Raw records:

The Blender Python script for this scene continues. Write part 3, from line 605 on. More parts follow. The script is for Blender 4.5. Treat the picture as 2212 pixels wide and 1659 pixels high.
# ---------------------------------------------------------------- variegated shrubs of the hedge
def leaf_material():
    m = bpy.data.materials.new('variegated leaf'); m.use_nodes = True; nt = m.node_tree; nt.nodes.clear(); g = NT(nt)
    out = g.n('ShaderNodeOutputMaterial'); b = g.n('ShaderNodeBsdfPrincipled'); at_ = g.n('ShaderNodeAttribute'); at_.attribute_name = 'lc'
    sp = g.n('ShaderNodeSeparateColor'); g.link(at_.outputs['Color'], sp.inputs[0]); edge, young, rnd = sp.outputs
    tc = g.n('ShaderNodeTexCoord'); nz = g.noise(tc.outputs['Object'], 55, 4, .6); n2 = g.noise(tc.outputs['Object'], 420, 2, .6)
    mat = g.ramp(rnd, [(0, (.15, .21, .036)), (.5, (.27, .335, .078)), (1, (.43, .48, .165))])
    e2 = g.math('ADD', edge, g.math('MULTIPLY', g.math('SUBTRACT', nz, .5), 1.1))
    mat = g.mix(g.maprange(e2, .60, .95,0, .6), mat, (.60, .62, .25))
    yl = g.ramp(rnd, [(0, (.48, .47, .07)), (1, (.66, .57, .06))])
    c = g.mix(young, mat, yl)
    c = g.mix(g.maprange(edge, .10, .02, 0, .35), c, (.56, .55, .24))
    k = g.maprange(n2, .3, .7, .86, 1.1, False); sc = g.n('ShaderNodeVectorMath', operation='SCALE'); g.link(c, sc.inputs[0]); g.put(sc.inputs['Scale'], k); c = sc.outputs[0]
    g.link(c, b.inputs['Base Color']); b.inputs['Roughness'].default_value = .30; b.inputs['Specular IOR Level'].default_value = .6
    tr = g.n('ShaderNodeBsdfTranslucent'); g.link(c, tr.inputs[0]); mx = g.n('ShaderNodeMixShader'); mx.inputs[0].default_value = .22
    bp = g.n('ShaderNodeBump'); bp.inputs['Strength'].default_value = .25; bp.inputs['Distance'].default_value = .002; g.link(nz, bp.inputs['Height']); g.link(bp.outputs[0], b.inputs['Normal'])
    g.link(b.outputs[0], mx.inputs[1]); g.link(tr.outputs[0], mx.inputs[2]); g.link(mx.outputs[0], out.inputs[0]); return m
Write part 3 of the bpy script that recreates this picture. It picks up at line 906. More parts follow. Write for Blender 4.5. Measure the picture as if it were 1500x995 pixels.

Work instructions: The records above should be restated word for word, please.

Exercise solution:
The Blender Python script for this scene continues. Write part 3, from line 605 on. More parts follow. The script is for Blender 4.5. Treat the picture as 2212 pixels wide and 1659 pixels high.
# ---------------------------------------------------------------- variegated shrubs of the hedge
def leaf_material():
    m = bpy.data.materials.new('variegated leaf'); m.use_nodes = True; nt = m.node_tree; nt.nodes.clear(); g = NT(nt)
    out = g.n('ShaderNodeOutputMaterial'); b = g.n('ShaderNodeBsdfPrincipled'); at_ = g.n('ShaderNodeAttribute'); at_.attribute_name = 'lc'
    sp = g.n('ShaderNodeSeparateColor'); g.link(at_.outputs['Color'], sp.inputs[0]); edge, young, rnd = sp.outputs
    tc = g.n('ShaderNodeTexCoord'); nz = g.noise(tc.outputs['Object'], 55, 4, .6); n2 = g.noise(tc.outputs['Object'], 420, 2, .6)
    mat = g.ramp(rnd, [(0, (.15, .21, .036)), (.5, (.27, .335, .078)), (1, (.43, .48, .165))])
    e2 = g.math('ADD', edge, g.math('MULTIPLY', g.math('SUBTRACT', nz, .5), 1.1))
    mat = g.mix(g.maprange(e2, .60, .95,0, .6), mat, (.60, .62, .25))
    yl = g.ramp(rnd, [(0, (.48, .47, .07)), (1, (.66, .57, .06))])
    c = g.mix(young, mat, yl)
    c = g.mix(g.maprange(edge, .10, .02, 0, .35), c, (.56, .55, .24))
    k = g.maprange(n2, .3, .7, .86, 1.1, False); sc = g.n('ShaderNodeVectorMath', operation='SCALE'); g.link(c, sc.inputs[0]); g.put(sc.inputs['Scale'], k); c = sc.outputs[0]
    g.link(c, b.inputs['Base Color']); b.inputs['Roughness'].default_value = .30; b.inputs['Specular IOR Level'].default_value = .6
    tr = g.n('ShaderNodeBsdfTranslucent'); g.link(c, tr.inputs[0]); mx = g.n('ShaderNodeMixShader'); mx.inputs[0].default_value = .22
    bp = g.n('ShaderNodeBump'); bp.inputs['Strength'].default_value = .25; bp.inputs['Distance'].default_value = .002; g.link(nz, bp.inputs['Height']); g.link(bp.outputs[0], b.inputs['Normal'])
    g.link(b.outputs[0], mx.inputs[1]); g.link(tr.outputs[0], mx.inputs[2]); g.link(mx.outputs[0], out.inputs[0]); return m
Write part 3 of the bpy script that recreates this picture. It picks up at line 906. More parts follow. Write for Blender 4.5. Measure the picture as if it were 1500x995 pixels.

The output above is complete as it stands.